-- start DATA EXCERPTS --

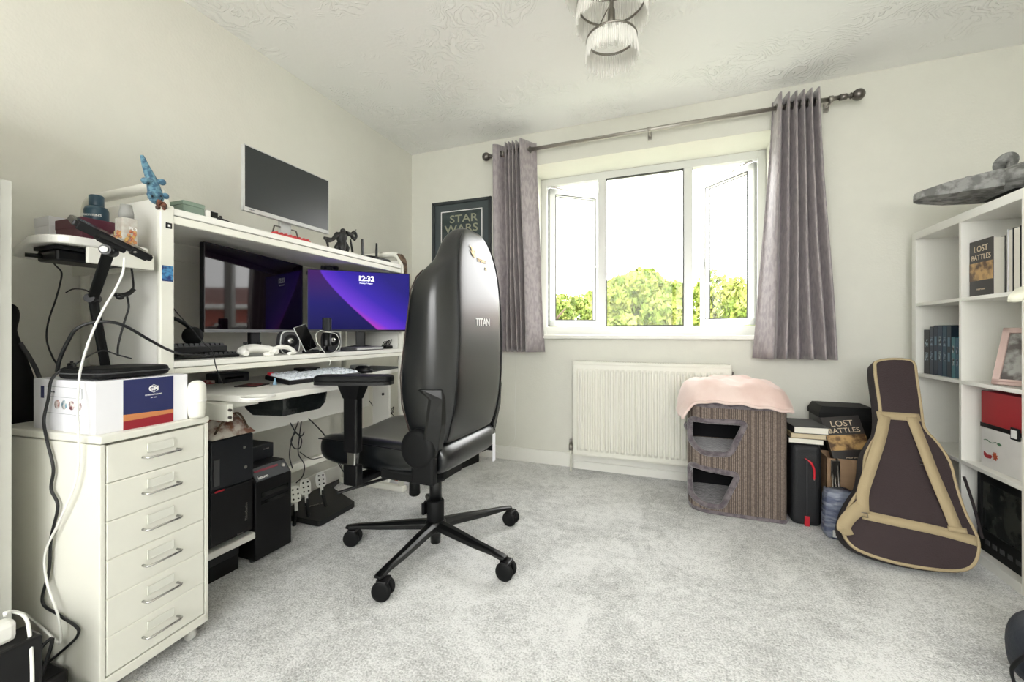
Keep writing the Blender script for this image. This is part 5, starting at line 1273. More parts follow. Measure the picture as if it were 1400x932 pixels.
# LOST BATTLES book lying tilted on the boxes, cover to the room
m_lbc = mat('charcoal_cover', (44, 40, 40), .35); m_relief = mat('gold_relief_print', (186, 150, 96), .4, c2=(84, 58, 34), scale=24)
def lost_battles(label, T, w, hgt, th, parent_loc, sizef=1.0):
    t = thing('hardback_book', label, 'book', parent_loc)
    Tn = T
    a = M(); a.box(-w/2, w/2, -hgt/2, hgt/2, 0, .0025, .0008, Tn); a.box(-w/2, w/2, -hgt/2, hgt/2, -th, -th+.0025, .0008, Tn); a.box(-w/2, -w/2+.003, -hgt/2, hgt/2, -th, .002, .0008, Tn); obj('cover', a, m_lbc, t, world=True)
    a = M(); a.box(-w/2+.003, w/2-.004, -hgt/2+.004, hgt/2-.004, -th+.0025, 0, 0, Tn); obj('pages', a, m_paper, t, world=True)
    a = M(); a.box(-w/2, w/2, -hgt*.22, hgt*.10, .0025, .003, 0, Tn); obj('cover_print', a, m_relief, t, world=True)
    s = w/.16
    text('lettering', 'LOST', .040*s, Tn @ Matrix.Translation((0, hgt*.34, .0028)), mat('cream_lettering', (214, 196, 170), .4), t, world=True)
    text('lettering', 'BATTLES', .034*s, Tn @ Matrix.Translation((0, hgt*.19, .0028)), mat('cream_lettering', (214, 196, 170), .4), t, world=True)
    text('lettering', 'PHILIP SABIN', .010*s, Tn @ Matrix.Translation((0, -hgt*.38, .0028)), mat('cream_lettering', (214, 196, 170), .4), t, world=True)
    return t
pc_ = at(1156, 592, Y=2.57)
Tb = frameT((pc_.x, 2.552, pc_.z-.028), Vector((1, .05, .14)), Vector((-.10, .45, .9)))
lost_battles('Lost Battles hardback leaning in the cardboard box by the guitar bag', Tb, .165, .235, .034, (pc_.x, 2.53, pc_.z-.12))
# black board and metal item leaning
t = thing('folded_music_stand', 'folded dark metal music stand leaning on the cardboard box', 'stand', (.735, 2.437, 0))
a = M(); a.tube([(-.005, .0, .0), (-.005, .035, .32)], .006, 8); a.tube([(.012, -.004, 0), (.004, .03, .34)], .005, 8); a.tube([(-.02, .004, 0), (-.014, .03, .30)], .005, 8); obj('leg', a, m_gun, t)
a = M(); a.box(-.022, .014, .022, .030, .25, .33, .002); obj('plate', a, m_gun, t)
a = M(); a.ball((-.006, .012, .20), (.010, .010, .018)); obj('clamp', a, m_gun, t)
# plastic bag
pbx, pby = .722, 2.372
t = thing('plastic_bag', 'half-clear plastic bag of blue-grey fabric on the floor by the guitar bag', 'bag', (pbx, pby, 0))
m_poly = mat('cloudy_blue_plastic', (140, 146, 162), .2, c2=(92, 100, 126), scale=9, stretch=(1, 1, 5), bump=.5, bscale=20)
a = M(); rings = []
for z_, k in ((0, .85), (.02, 1.0), (.08, 1.02), (.14, .98), (.19, .95), (.215, .90)):
    rings.append([Vector(((.068+.003*math.sin(q*3+z_*40))*k*abs(math.cos(q*PI/16))**.6*(1 if math.cos(q*PI/16) > 0 else -1), (.045+.003*math.sin(q*5))*k*abs(math.sin(q*PI/16))**.6*(1 if math.sin(q*PI/16) > 0 else -1), z_+.006*math.sin(q*1.1)*(1 if z_ > .2 else 0))) for q in range(32)])
a.loft(rings); obj('bag', a, m_poly, t)
a = M(); a.box(-.042, .062, -.050, -.046, .012, .045, .001); lb = obj('barcode_label', a, m_whiteink, t)
a = M()
for k in range(3): a.box(-.032+k*.024, -.016+k*.024, -.0508, -.0502, .02, .037)
obj('print', a, m_ink, lb)
# dark bags behind the guitar bag
t = thing('black_rucksack', 'black rucksack slumped in the corner behind the guitar bag', 'rucksack', (1.068, 2.60, 0))
a = M(); rings = []
for z_, kx, ky in ((0, .8, .8), (.03, 1, 1), (.15, 1.05, 1.05), (.3, .98, .95), (.42, .8, .8), (.5, .5, .5), (.53, .2, .2)):
    rings.append([Vector((.10*kx*math.cos(q*PI/10), .10*ky*math.sin(q*PI/10)+.01*math.sin(q*3), z_)) for q in range(20)])
a.loft(rings); obj('body', a, m_blackm, t, subd=1)
a = M(); a.tube(spline([(.06, -.10, .42), (.085, -.13, .30), (.09, -.125, .15), (.06, -.11, .05)], 5), .010, 8, flat=.5); obj('strap', a, m_rubber, t)

# ---- guitar bag
G0 = Vector((.95, 2.09, .0)); Gup = Vector((0.0, .40, .80)).normalized(); Gx = Vector((1, .04, 0)).normalized(); Gn = Gx.cross(Gup).normalized()
if Gn.y > 0: Gn = -Gn
gbg = thing('guitar_bag', 'dark brown guitar gig bag with tan straps leaning in the corner', 'guitar bag', (.95, 2.28, 0))
pix = [(1196, 493), (1222, 489), (1250, 494), (1256, 520), (1262, 560), (1266, 585), (1283, 604), (1301, 632), (1310, 665), (1322, 700), (1336, 728), (1341, 748), (1336, 770), (1322, 781), (1298, 783), (1262, 779), (1225, 772), (1188, 761), (1164, 749), (1150, 730), (1151, 708), (1160, 686), (1174, 664), (1178, 642), (1180, 622), (1190, 602), (1199, 588), (1200, 560), (1196, 530), (1193, 505)]
def gp(px, py, off=0): return at_plane(px, py, G0+Gn*off, Gn)
out3 = spline([gp(x, y) for x, y in pix], 3, closed=True)
Tg = frameT(G0, Gx, Gup); Tgi = Tg.inverted()
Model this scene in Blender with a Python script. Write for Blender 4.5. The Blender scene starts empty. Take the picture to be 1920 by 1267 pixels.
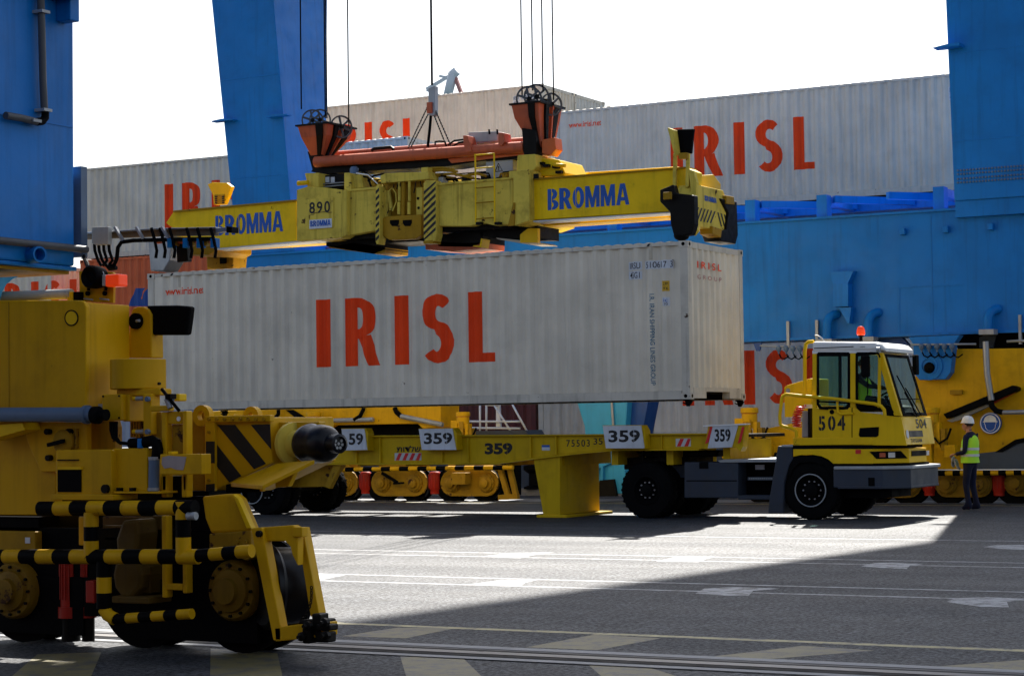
import bpy, bmesh, math, random
from mathutils import Vector, Matrix
from math import sin, cos, pi, radians, atan2, sqrt
random.seed(7)
sc = bpy.context.scene
COL = sc.collection

# ------------------------------------------------------------------ camera
# metres; X runs along the quay (right), Y away towards the ship, Z up
FOC = 3850.0                      # focal length for a 1920 px wide picture
CAMH = 1.7
YAW, PITCH, ROLL = radians(28.9), radians(2.55), 0.0141
f0 = Vector((-sin(YAW) * cos(PITCH), cos(YAW) * cos(PITCH), sin(PITCH)))
r0 = Vector((cos(YAW), sin(YAW), 0))
u0_ = r0.cross(f0)
RIGHT = r0 * cos(ROLL) - u0_ * sin(ROLL)
UP = u0_ * cos(ROLL) + r0 * sin(ROLL)
CAMP = Vector((0, 0, CAMH))
cd = bpy.data.cameras.new('camera')
cam = bpy.data.objects.new('camera', cd)
COL.objects.link(cam)
m3 = Matrix((RIGHT, UP, -f0)).transposed()
cam.matrix_world = Matrix.Translation(CAMP) @ m3.to_4x4()
cd.sensor_width = 36
cd.lens = FOC / 1920 * 36
cd.clip_start = 0.1
cd.clip_end = 6000
sc.camera = cam

# ------------------------------------------------------------------ light
SUNV = Vector((-0.25, 0.90, 1.0)).normalized()          # direction towards the sun
elev = math.asin(SUNV.z)
w = bpy.data.worlds.new('World')
sc.world = w
w.use_nodes = True
nt = w.node_tree
bg = nt.nodes['Background']
sky = nt.nodes.new('ShaderNodeTexSky')
sky.sky_type = 'NISHITA'
sky.sun_disc = False
sky.sun_elevation = elev
sky.sun_rotation = atan2(SUNV.x, SUNV.y)
sky.air_density = 1.0
sky.dust_density = 2.0
sky.ozone_density = 0.6
hs = nt.nodes.new('ShaderNodeHueSaturation'); hs.inputs['Saturation'].default_value = .62
nt.links.new(sky.outputs[0], hs.inputs['Color']); nt.links.new(hs.outputs[0], bg.inputs[0])
bg.inputs[1].default_value = 0.07
sd = bpy.data.lights.new('sun', 'SUN')
sd.energy = 5.0
sd.angle = radians(0.53)
sd.color = (1.0, 0.95, 0.87)
sun = bpy.data.objects.new('sun', sd)
COL.objects.link(sun)
sun.rotation_euler = SUNV.to_track_quat('Z', 'Y').to_euler()
sun.location = (0, 0, 60)
sc.view_settings.view_transform = 'Standard'
sc.view_settings.look = 'None'
sc.view_settings.gamma = 1
sc.view_settings.use_curve_mapping = False
sc.view_settings.exposure = 1.5

# ------------------------------------------------------------------ reading the photograph's points onto real planes
def ray(u, v):
    return f0 * FOC + RIGHT * (u - 960) - UP * (v - 633.5)
def onY(u, v, Y):
    d = ray(u, v); t = Y / d.y
    return CAMP + d * t
def onX(u, v, X):
    d = ray(u, v); t = X / d.x
    return CAMP + d * t
def onG(u, v, Z=0.0):
    d = ray(u, v); t = (Z - CAMH) / d.z
    return CAMP + d * t

# ------------------------------------------------------------------ mesh builder
class MB:
    def __init__(s):
        s.v = []; s.f = []; s.m = []; s.s = []
    def face(s, idx, m=0, sm=False):
        s.f.append(tuple(idx)); s.m.append(m); s.s.append(sm)
    def add(s, vs):
        n = len(s.v); s.v.extend([tuple(p) for p in vs]); return n
    def box(s, x0, x1, y0, y1, z0, z1, m=0):
        if x0 > x1: x0, x1 = x1, x0
        if y0 > y1: y0, y1 = y1, y0
        if z0 > z1: z0, z1 = z1, z0
        n = s.add([(x0,y0,z0),(x1,y0,z0),(x1,y1,z0),(x0,y1,z0),(x0,y0,z1),(x1,y0,z1),(x1,y1,z1),(x0,y1,z1)])
        for q in ((0,3,2,1),(4,5,6,7),(0,1,5,4),(1,2,6,5),(2,3,7,6),(3,0,4,7)):
            s.face([n+i for i in q], m)
        return s
    def pbox(s, u0, v0, u1, v1, Y, d, m=0):
        um, vm = (u0+u1)/2, (v0+v1)/2
        s.box(onY(u0,vm,Y).x, onY(u1,vm,Y).x, Y, Y+d, onY(um,v1,Y).z, onY(um,v0,Y).z, m)
        return s
    def prism(s, pts, y0, y1, m=0, axis='y'):
        """closed outline extruded along an axis; pts are (x,z) for y, (y,z) for x, (x,y) for z"""
        a = sum(pts[i][0]*pts[(i+1)%len(pts)][1]-pts[(i+1)%len(pts)][0]*pts[i][1] for i in range(len(pts)))
        if a < 0: pts = pts[::-1]
        k = len(pts)
        if axis == 'y':
            A = [(p[0], y0, p[1]) for p in pts]; B = [(p[0], y1, p[1]) for p in pts]
        elif axis == 'x':
            A = [(y1, p[0], p[1]) for p in pts]; B = [(y0, p[0], p[1]) for p in pts]
        else:
            A = [(p[0], p[1], y1) for p in pts]; B = [(p[0], p[1], y0) for p in pts]
        n = s.add(A); n2 = s.add(B)
        s.face([n+i for i in range(k)], m)
        s.face([n2+i for i in reversed(range(k))], m)
        for i in range(k):
            j = (i+1) % k
            s.face([n+i, n2+i, n2+j, n+j], m)
        return s
    def pprism(s, uv, Y, d, m=0):
        return s.prism([(onY(u,v,Y).x, onY(u,v,Y).z) for u, v in uv], Y, Y+d, m)
    def tube(s, pts, r, seg=10, m=0, caps=True, r2=None):
        pts = [Vector(p) for p in pts]; k = len(pts)
        n0 = len(s.v); up = None
        for i, p in enumerate(pts):
            t = (pts[min(i+1,k-1)] - pts[max(i-1,0)]).normalized()
            if up is None:
                up = Vector((0,0,1)) if abs(t.z) < .9 else Vector((1,0,0))
            a = t.cross(up).normalized(); b = a.cross(t).normalized(); up = b
            rr = r if r2 is None else r + (r2-r)*i/max(k-1,1)
            for j in range(seg):
                th = 2*pi*j/seg
                s.v.append(tuple(p + a*cos(th)*rr + b*sin(th)*rr))
        for i in range(k-1):
            for j in range(seg):
                q = n0+i*seg
                s.face([q+j, q+(j+1)%seg, q+seg+(j+1)%seg, q+seg+j], m, True)
        if caps:
            s.face([n0+j for j in reversed(range(seg))], m)
            s.face([n0+(k-1)*seg+j for j in range(seg)], m)
        return s
    def ptube(s, pts, r, seg=10, m=0):
        return s.tube([onY(*p) for p in pts], r, seg, m)
    def cyl(s, p0, p1, r, seg=20, m=0, r2=None):
        return s.tube([p0, p1], r, seg, m, True, r2)
    def lathe(s, c, axis, prof, seg=24, m=0):
        """prof: list of (radius, distance along axis) from point c"""
        c = Vector(c); ax = Vector(axis).normalized()
        a = ax.cross(Vector((0,0,1)) if abs(ax.z) < .9 else Vector((1,0,0))).normalized(); b = ax.cross(a)
        n0 = len(s.v); k = len(prof)
        for r, h in prof:
            for j in range(seg):
                th = 2*pi*j/seg
                s.v.append(tuple(c + ax*h + (a*cos(th)+b*sin(th))*r))
        for i in range(k-1):
            sharp = abs(prof[i][1]-prof[i+1][1]) < 1e-6 or abs(prof[i][0]-prof[i+1][0]) < 1e-6
            for j in range(seg):
                q = n0+i*seg
                s.face([q+j, q+(j+1)%seg, q+seg+(j+1)%seg, q+seg+j], m, True)
        if prof[0] == prof[-1]: return s
        if prof[0][0] > 1e-4: s.face([n0+j for j in reversed(range(seg))], m)
        if prof[-1][0] > 1e-4: s.face([n0+(k-1)*seg+j for j in range(seg)], m)
        return s
    def bar(s, p0, p1, w, h, m=0, up=(0,0,1)):
        p0 = Vector(p0); p1 = Vector(p1); t = (p1-p0).normalized(); up = Vector(up)
        if abs(t.dot(up)) > .95: up = Vector((0,1,0))
        a = t.cross(up).normalized()*w/2; b = a.cross(t).normalized()*h/2
        n = s.add([p0-a-b, p0+a-b, p0+a+b, p0-a+b, p1-a-b, p1+a-b, p1+a+b, p1-a+b])
        for q in ((0,1,2,3),(7,6,5,4),(4,5,1,0),(5,6,2,1),(6,7,3,2),(7,4,0,3)):
            s.face([n+i for i in q], m)
        return s
    def quad(s, a, b, c, d, m=0):
        n = s.add([a,b,c,d]); s.face([n,n+1,n+2,n+3], m); return s
    def flip(s, i0):
        for i in range(i0, len(s.f)): s.f[i] = s.f[i][::-1]

def wpos(o):
    p = Vector(o.location)
    while o.parent: o = o.parent; p = p + Vector(o.location)
    return p
def build(name, mb, mats, parent=None, label=None, cat=None, group=None, kind=None, bevel=0.0, center=True):
    """links one mesh object; vertices are world coordinates, or the root's own when the root is rotated later"""
    if not isinstance(mats, (list, tuple)): mats = [mats]
    me = bpy.data.meshes.new(name)
    xs = [p[0] for p in mb.v]; ys = [p[1] for p in mb.v]; zs = [p[2] for p in mb.v]
    c = Vector(((min(xs)+max(xs))/2, (min(ys)+max(ys))/2, min(zs))) if center else Vector((0,0,0))
    me.from_pydata([(p[0]-c.x, p[1]-c.y, p[2]-c.z) for p in mb.v], [], mb.f)
    me.update()
    for i, p in enumerate(me.polygons):
        p.material_index = mb.m[i]; p.use_smooth = mb.s[i]
    for m in mats: me.materials.append(M[m] if isinstance(m, str) else m)
    bm = bmesh.new(); bm.from_mesh(me)
    bmesh.ops.recalc_face_normals(bm, faces=bm.faces) if kind != 'flat' else None
    for e in bm.edges:
        if len(e.link_faces) == 2 and e.calc_face_angle(0) > radians(38): e.smooth = False
    bm.to_mesh(me); bm.free()
    o = bpy.data.objects.new(name, me)
    COL.objects.link(o)
    if parent:
        o.parent = parent; o.location = c - wpos(parent)
    else:
        o.location = c
    if label: o['label'] = label
    if cat: o['category'] = cat
    if group: o['group'] = group
    if kind and kind != 'flat': o['kind'] = kind
    if bevel:
        b = o.modifiers.new('bevel', 'BEVEL'); b.width = bevel; b.segments = 2
        b.limit_method = 'ANGLE'; b.angle_limit = radians(40); b.use_clamp_overlap = True
    return o
def thing(name, label, cat, loc=(0,0,0), group=None):
    o = bpy.data.objects.new(name, None)
    COL.objects.link(o); o.location = loc; o.empty_display_size = .3
    o['label'] = label; o['category'] = cat
    if group: o['group'] = group
    return o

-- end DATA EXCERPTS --

■ PROBLEM DESCRIPTION ■
In the records above, find the line with "Model this scene" and the line with "sc.camera = cam", then restate word for word only those two lines and all lines between, omitting pictures.

■ FULL SOLUTION ■
Model this scene in Blender with a Python script. Write for Blender 4.5. The Blender scene starts empty. Take the picture to be 1920 by 1267 pixels.
import bpy, bmesh, math, random
from mathutils import Vector, Matrix
from math import sin, cos, pi, radians, atan2, sqrt
random.seed(7)
sc = bpy.context.scene
COL = sc.collection

# ------------------------------------------------------------------ camera
# metres; X runs along the quay (right), Y away towards the ship, Z up
FOC = 3850.0                      # focal length for a 1920 px wide picture
CAMH = 1.7
YAW, PITCH, ROLL = radians(28.9), radians(2.55), 0.0141
f0 = Vector((-sin(YAW) * cos(PITCH), cos(YAW) * cos(PITCH), sin(PITCH)))
r0 = Vector((cos(YAW), sin(YAW), 0))
u0_ = r0.cross(f0)
RIGHT = r0 * cos(ROLL) - u0_ * sin(ROLL)
UP = u0_ * cos(ROLL) + r0 * sin(ROLL)
CAMP = Vector((0, 0, CAMH))
cd = bpy.data.cameras.new('camera')
cam = bpy.data.objects.new('camera', cd)
COL.objects.link(cam)
m3 = Matrix((RIGHT, UP, -f0)).transposed()
cam.matrix_world = Matrix.Translation(CAMP) @ m3.to_4x4()
cd.sensor_width = 36
cd.lens = FOC / 1920 * 36
cd.clip_start = 0.1
cd.clip_end = 6000
sc.camera = cam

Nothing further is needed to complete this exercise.